Living With John Lewis

One of the most divisive unintended consequences of UK government policy protecting the country’s green and pleasant lands from development for the last 50 years is that there aren’t enough places being built for an increasing population to live in. For readers outside the UK sometimes confused as to why British property prices appear to have risen inexorably in the last few decades, the real reason is not the influence of international buyers or particularly well built homes. No, it’s simply been the effect of higher demand than available supply.

So who is John Lewis and what’s he got to do with all this?

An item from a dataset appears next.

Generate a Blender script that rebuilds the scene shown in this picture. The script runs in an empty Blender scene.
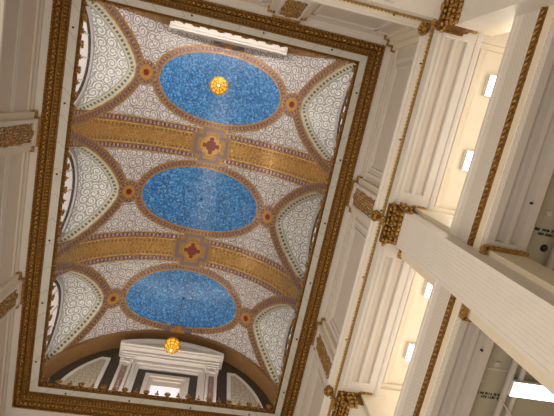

John Lewis (JL) is a department store & through its subsidiary Waitrose, a food retailer to the British middle & monied classes and has been a venerable name throughout the country since 1864. Blessed with a trusted brand but beleaguered by the exodus to online and impacted by lockdowns like every other retailer, the JL mandarins sitting in HQ have come up with a simply superb idea to diversify. They’re moving into residential property. The initial plan is to build 10000 new homes for rental. If this sounds like a drop in the ocean in a country of nearly 70m people, actually it’s about 10% of the total new homes that were constructed in 2020. Therein lies the fundamental problem of course. The addition of housing stock is simply miles behind the pent up demand for a country of this size. Even if you recognise the rather dodgy official government measure of homes added to the housing stock (not just brand new) the total only reaches about 240,000 in 2020. By way of easy comparison, the US has a population about 4.5 times that of the UK and built 1.2m new homes in 2020, about 10 times that seen in the UK.

Many of you will have jumped ahead and started to imagine what happens to the supply and demand see-saw once the new stock rises. Well, yes, prices of existing stock will gradually become more affordable and price rises will slow and in some cases disappear completely. Whilst culturally, this will confound many who have tended to use their homes as an alternative to a pension in the last 25 years, it will enable a whole forgotten generation of those under 35 to be able to get on the ladder and rent or buy a home rather than living with parents or friends. Some old fashioned types might sniff at the idea of renting not buying. Well, the world has well and truly changed. Renting & leasing is the preferred method of access to cars, homes & many expensive goods and services for huge swathes of the under 35 age bracket. The concept of being laden down with a 25year mortgage in a fluid and flexible global world no longer works for many of us. And surely, at the end of the day a home is a place to live not an investment.

So back to our old friend John Lewis. Very soon Brits will be able to boast of living in a JL home with JL legendary customer service, furnished with JL furniture and JL accessories with a fridge stocked with JL fine groceries. That synergy will drive traffic back to the stores and online channels and create a cradle to grave relationship the like of which no retailer has managed since the twentieth century. Genius.